Fri Sep 30, 2011 3:04pm EDT



 * Treasuries prices rise on quarter-end rebalancing
 * Bonds benefit from reduced risk appetite as stocks fall
 * Fed to buy and sell $44 bln Treasuries in October
 * Long-dated debt on track for best quarter since Q4 2008
 (Adds 1st Operation Twist schedule, updates prices)
 By Karen Brettell
 NEW YORK, Sept 30 (Reuters) - U.S. Treasuries prices jumped
on Friday as global economic fears knocked stocks lower and
raised demand for low-risk debt, while long bonds also
benefited from demand to rebalance positions for quarter-end.
 Thirty-year bonds led the rally, as investors sought out
longer maturities partly to match their portfolio benchmarks.
 Long-dated Treasuries are on track for their best quarterly
performance since the last three months of 2008 during the
height of the global credit crisis.
 Fears over the euro zone debt crisis and anticipation of
the Federal Reserve's $400 billion program to extend the
maturity of its Treasuries holdings compounded the fervor for
U.S. government debt.
 The Fed's latest stimulus measure, dubbed "Operation
Twist," involves the central bank purchasing the majority of
net long bond issuance.
 "People need to have duration and people are very fearful
that the Federal Reserve program is going to take all the
securities out of the market," said Chris Ahrens, interest rate
strategist at UBS in Stamford, Connecticut.
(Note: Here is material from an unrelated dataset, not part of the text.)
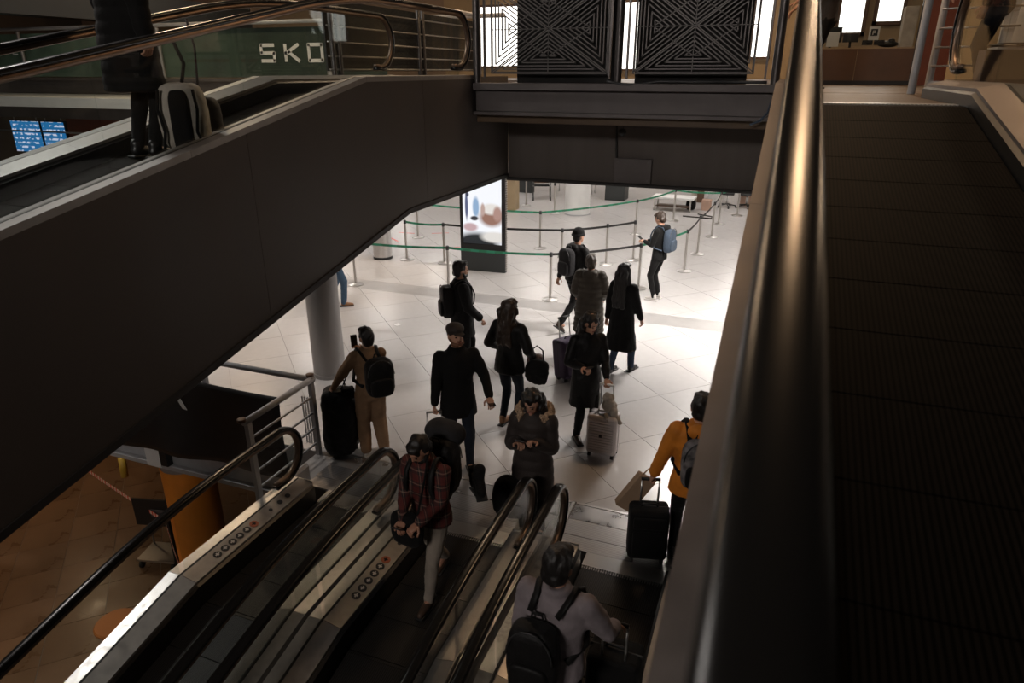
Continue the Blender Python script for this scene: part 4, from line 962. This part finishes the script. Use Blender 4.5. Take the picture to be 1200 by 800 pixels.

 "They may need to move now rather than wait until later
when nothing's available."
 The New York Federal Reserve, which will conduct the
operation, said on Friday it will sell $44 billion in
short-dated Treasuries from its portfolio and buy the same
amount of longer-dated issues in the open market in October.
 (For more on the Fed's October operations, click on:
here)
 Fed purchases will now absorb most new long-maturity debt
supply, with only around $3 billion to be left out of $42
billion sold per quarter, according to TD Securities.
 Investors have also been selling shorter-dated debt ahead
of the Fed's sales of these maturities.
 Three-year Treasury yields, for example, have increased to
0.42 percent from 0.29 percent before the Fed's announcement,
though they remain near their record lows of 0.27 percent.
 Reduced appetite for risk ahead of the weekend and worries
over the global economy, which sent stock prices lower, also
increased the relative attractiveness of U.S. government debt.
 U.S. stocks fell as China's manufacturing shrank and
stirred fears the global economy was slowing. The Standard &
Poor's 500 index .SPX was down 1.5 percent. See [.N]
 Benchmark 10-year notes US10YT=RR were last up 23/32 in
price to yield 1.92 percent, down 8 basis points from Thursday.
Thirty-year bonds US30YT=RR jumped 2-30/32 in price to yield
2.92 percent, down from 14 basis points from Thursday.